Copy the listing below in full and skip every picture.

========================================

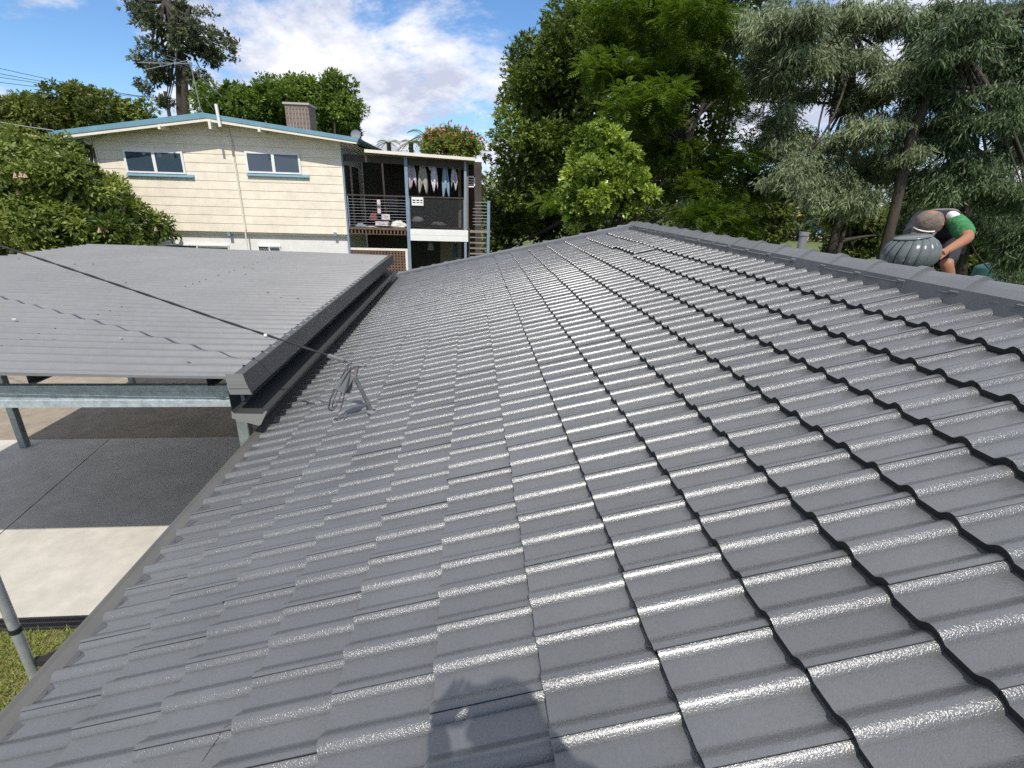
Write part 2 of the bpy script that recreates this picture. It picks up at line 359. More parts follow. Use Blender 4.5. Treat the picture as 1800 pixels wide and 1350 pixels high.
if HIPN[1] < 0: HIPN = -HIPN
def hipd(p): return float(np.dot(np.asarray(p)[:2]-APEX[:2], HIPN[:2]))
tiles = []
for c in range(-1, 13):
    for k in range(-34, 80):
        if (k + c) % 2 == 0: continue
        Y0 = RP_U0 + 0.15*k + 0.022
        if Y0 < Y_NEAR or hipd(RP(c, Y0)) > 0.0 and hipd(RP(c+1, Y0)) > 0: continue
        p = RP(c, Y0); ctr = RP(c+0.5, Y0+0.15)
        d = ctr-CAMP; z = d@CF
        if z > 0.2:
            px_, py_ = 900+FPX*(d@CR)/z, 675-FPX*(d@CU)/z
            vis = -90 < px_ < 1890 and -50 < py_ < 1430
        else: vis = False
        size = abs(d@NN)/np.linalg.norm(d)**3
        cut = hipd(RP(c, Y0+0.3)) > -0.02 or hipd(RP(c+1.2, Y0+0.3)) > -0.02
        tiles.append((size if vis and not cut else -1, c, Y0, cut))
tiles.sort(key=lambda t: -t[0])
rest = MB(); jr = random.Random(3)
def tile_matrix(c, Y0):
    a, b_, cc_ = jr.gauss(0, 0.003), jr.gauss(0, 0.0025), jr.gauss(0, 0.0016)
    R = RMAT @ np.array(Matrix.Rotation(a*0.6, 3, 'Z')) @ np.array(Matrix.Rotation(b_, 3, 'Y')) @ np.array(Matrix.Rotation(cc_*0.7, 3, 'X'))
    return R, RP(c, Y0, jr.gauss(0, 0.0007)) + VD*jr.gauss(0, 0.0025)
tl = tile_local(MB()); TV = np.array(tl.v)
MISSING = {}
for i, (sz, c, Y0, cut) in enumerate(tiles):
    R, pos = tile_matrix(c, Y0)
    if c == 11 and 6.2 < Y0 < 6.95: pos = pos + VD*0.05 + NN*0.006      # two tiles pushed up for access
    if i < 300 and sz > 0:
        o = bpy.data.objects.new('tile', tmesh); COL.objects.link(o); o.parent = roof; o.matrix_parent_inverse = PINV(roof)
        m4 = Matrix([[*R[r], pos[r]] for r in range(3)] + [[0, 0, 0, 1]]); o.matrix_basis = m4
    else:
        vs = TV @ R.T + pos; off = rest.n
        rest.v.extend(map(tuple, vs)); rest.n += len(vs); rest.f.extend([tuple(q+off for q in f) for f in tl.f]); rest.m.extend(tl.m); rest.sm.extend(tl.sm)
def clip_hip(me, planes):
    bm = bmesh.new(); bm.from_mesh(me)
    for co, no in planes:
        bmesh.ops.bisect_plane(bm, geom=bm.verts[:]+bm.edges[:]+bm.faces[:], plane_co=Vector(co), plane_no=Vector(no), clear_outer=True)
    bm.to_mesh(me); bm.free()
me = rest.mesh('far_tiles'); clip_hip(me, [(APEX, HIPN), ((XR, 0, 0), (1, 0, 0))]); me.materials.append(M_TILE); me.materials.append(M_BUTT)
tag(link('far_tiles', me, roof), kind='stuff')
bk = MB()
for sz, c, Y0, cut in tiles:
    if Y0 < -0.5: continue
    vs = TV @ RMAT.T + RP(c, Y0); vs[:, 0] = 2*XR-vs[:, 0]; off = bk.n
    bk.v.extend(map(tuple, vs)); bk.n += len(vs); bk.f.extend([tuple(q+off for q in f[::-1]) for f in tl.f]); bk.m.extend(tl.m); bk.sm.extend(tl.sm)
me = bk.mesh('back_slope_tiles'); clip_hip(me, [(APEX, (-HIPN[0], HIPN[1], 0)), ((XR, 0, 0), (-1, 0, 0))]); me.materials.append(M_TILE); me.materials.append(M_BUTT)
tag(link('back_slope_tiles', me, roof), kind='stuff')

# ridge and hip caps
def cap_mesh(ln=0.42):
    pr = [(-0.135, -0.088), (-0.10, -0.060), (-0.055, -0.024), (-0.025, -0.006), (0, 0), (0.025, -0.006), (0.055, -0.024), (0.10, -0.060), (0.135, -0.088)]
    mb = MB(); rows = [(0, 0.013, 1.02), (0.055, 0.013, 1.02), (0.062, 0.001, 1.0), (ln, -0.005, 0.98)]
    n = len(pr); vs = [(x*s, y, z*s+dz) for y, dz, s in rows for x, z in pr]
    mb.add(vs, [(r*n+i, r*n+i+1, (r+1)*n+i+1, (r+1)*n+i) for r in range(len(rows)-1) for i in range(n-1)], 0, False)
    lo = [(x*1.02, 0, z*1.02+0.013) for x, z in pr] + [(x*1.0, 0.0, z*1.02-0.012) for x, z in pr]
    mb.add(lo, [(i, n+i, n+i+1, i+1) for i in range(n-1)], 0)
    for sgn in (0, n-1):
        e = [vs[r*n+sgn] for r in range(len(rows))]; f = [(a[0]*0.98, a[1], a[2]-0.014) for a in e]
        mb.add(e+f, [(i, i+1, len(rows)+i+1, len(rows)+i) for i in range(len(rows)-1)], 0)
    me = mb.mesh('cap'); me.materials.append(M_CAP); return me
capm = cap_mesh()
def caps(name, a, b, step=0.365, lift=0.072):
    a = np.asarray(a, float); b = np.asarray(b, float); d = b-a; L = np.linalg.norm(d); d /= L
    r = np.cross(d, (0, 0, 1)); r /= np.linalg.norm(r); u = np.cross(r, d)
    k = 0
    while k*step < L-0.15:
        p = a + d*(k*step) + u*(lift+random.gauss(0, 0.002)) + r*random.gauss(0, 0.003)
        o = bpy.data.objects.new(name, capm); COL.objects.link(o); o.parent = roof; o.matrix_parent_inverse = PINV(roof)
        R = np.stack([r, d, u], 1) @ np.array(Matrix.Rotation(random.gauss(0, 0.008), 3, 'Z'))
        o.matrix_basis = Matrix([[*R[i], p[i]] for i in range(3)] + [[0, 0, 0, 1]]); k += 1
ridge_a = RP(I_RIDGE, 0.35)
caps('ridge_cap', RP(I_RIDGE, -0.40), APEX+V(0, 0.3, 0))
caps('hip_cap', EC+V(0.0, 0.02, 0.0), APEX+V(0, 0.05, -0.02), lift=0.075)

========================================

## [FULL RESPONSE]
Write part 2 of the bpy script that recreates this picture. It picks up at line 359. More parts follow. Use Blender 4.5. Treat the picture as 1800 pixels wide and 1350 pixels high.
if HIPN[1] < 0: HIPN = -HIPN
def hipd(p): return float(np.dot(np.asarray(p)[:2]-APEX[:2], HIPN[:2]))
tiles = []
for c in range(-1, 13):
    for k in range(-34, 80):
        if (k + c) % 2 == 0: continue
        Y0 = RP_U0 + 0.15*k + 0.022
        if Y0 < Y_NEAR or hipd(RP(c, Y0)) > 0.0 and hipd(RP(c+1, Y0)) > 0: continue
        p = RP(c, Y0); ctr = RP(c+0.5, Y0+0.15)
        d = ctr-CAMP; z = d@CF
        if z > 0.2:
            px_, py_ = 900+FPX*(d@CR)/z, 675-FPX*(d@CU)/z
            vis = -90 < px_ < 1890 and -50 < py_ < 1430
        else: vis = False
        size = abs(d@NN)/np.linalg.norm(d)**3
        cut = hipd(RP(c, Y0+0.3)) > -0.02 or hipd(RP(c+1.2, Y0+0.3)) > -0.02
        tiles.append((size if vis and not cut else -1, c, Y0, cut))
tiles.sort(key=lambda t: -t[0])
rest = MB(); jr = random.Random(3)
def tile_matrix(c, Y0):
    a, b_, cc_ = jr.gauss(0, 0.003), jr.gauss(0, 0.0025), jr.gauss(0, 0.0016)
    R = RMAT @ np.array(Matrix.Rotation(a*0.6, 3, 'Z')) @ np.array(Matrix.Rotation(b_, 3, 'Y')) @ np.array(Matrix.Rotation(cc_*0.7, 3, 'X'))
    return R, RP(c, Y0, jr.gauss(0, 0.0007)) + VD*jr.gauss(0, 0.0025)
tl = tile_local(MB()); TV = np.array(tl.v)
MISSING = {}
for i, (sz, c, Y0, cut) in enumerate(tiles):
    R, pos = tile_matrix(c, Y0)
    if c == 11 and 6.2 < Y0 < 6.95: pos = pos + VD*0.05 + NN*0.006      # two tiles pushed up for access
    if i < 300 and sz > 0:
        o = bpy.data.objects.new('tile', tmesh); COL.objects.link(o); o.parent = roof; o.matrix_parent_inverse = PINV(roof)
        m4 = Matrix([[*R[r], pos[r]] for r in range(3)] + [[0, 0, 0, 1]]); o.matrix_basis = m4
    else:
        vs = TV @ R.T + pos; off = rest.n
        rest.v.extend(map(tuple, vs)); rest.n += len(vs); rest.f.extend([tuple(q+off for q in f) for f in tl.f]); rest.m.extend(tl.m); rest.sm.extend(tl.sm)
def clip_hip(me, planes):
    bm = bmesh.new(); bm.from_mesh(me)
    for co, no in planes:
        bmesh.ops.bisect_plane(bm, geom=bm.verts[:]+bm.edges[:]+bm.faces[:], plane_co=Vector(co), plane_no=Vector(no), clear_outer=True)
    bm.to_mesh(me); bm.free()
me = rest.mesh('far_tiles'); clip_hip(me, [(APEX, HIPN), ((XR, 0, 0), (1, 0, 0))]); me.materials.append(M_TILE); me.materials.append(M_BUTT)
tag(link('far_tiles', me, roof), kind='stuff')
bk = MB()
for sz, c, Y0, cut in tiles:
    if Y0 < -0.5: continue
    vs = TV @ RMAT.T + RP(c, Y0); vs[:, 0] = 2*XR-vs[:, 0]; off = bk.n
    bk.v.extend(map(tuple, vs)); bk.n += len(vs); bk.f.extend([tuple(q+off for q in f[::-1]) for f in tl.f]); bk.m.extend(tl.m); bk.sm.extend(tl.sm)
me = bk.mesh('back_slope_tiles'); clip_hip(me, [(APEX, (-HIPN[0], HIPN[1], 0)), ((XR, 0, 0), (-1, 0, 0))]); me.materials.append(M_TILE); me.materials.append(M_BUTT)
tag(link('back_slope_tiles', me, roof), kind='stuff')

# ridge and hip caps
def cap_mesh(ln=0.42):
    pr = [(-0.135, -0.088), (-0.10, -0.060), (-0.055, -0.024), (-0.025, -0.006), (0, 0), (0.025, -0.006), (0.055, -0.024), (0.10, -0.060), (0.135, -0.088)]
    mb = MB(); rows = [(0, 0.013, 1.02), (0.055, 0.013, 1.02), (0.062, 0.001, 1.0), (ln, -0.005, 0.98)]
    n = len(pr); vs = [(x*s, y, z*s+dz) for y, dz, s in rows for x, z in pr]
    mb.add(vs, [(r*n+i, r*n+i+1, (r+1)*n+i+1, (r+1)*n+i) for r in range(len(rows)-1) for i in range(n-1)], 0, False)
    lo = [(x*1.02, 0, z*1.02+0.013) for x, z in pr] + [(x*1.0, 0.0, z*1.02-0.012) for x, z in pr]
    mb.add(lo, [(i, n+i, n+i+1, i+1) for i in range(n-1)], 0)
    for sgn in (0, n-1):
        e = [vs[r*n+sgn] for r in range(len(rows))]; f = [(a[0]*0.98, a[1], a[2]-0.014) for a in e]
        mb.add(e+f, [(i, i+1, len(rows)+i+1, len(rows)+i) for i in range(len(rows)-1)], 0)
    me = mb.mesh('cap'); me.materials.append(M_CAP); return me
capm = cap_mesh()
def caps(name, a, b, step=0.365, lift=0.072):
    a = np.asarray(a, float); b = np.asarray(b, float); d = b-a; L = np.linalg.norm(d); d /= L
    r = np.cross(d, (0, 0, 1)); r /= np.linalg.norm(r); u = np.cross(r, d)
    k = 0
    while k*step < L-0.15:
        p = a + d*(k*step) + u*(lift+random.gauss(0, 0.002)) + r*random.gauss(0, 0.003)
        o = bpy.data.objects.new(name, capm); COL.objects.link(o); o.parent = roof; o.matrix_parent_inverse = PINV(roof)
        R = np.stack([r, d, u], 1) @ np.array(Matrix.Rotation(random.gauss(0, 0.008), 3, 'Z'))
        o.matrix_basis = Matrix([[*R[i], p[i]] for i in range(3)] + [[0, 0, 0, 1]]); k += 1
ridge_a = RP(I_RIDGE, 0.35)
caps('ridge_cap', RP(I_RIDGE, -0.40), APEX+V(0, 0.3, 0))
caps('hip_cap', EC+V(0.0, 0.02, 0.0), APEX+V(0, 0.05, -0.02), lift=0.075)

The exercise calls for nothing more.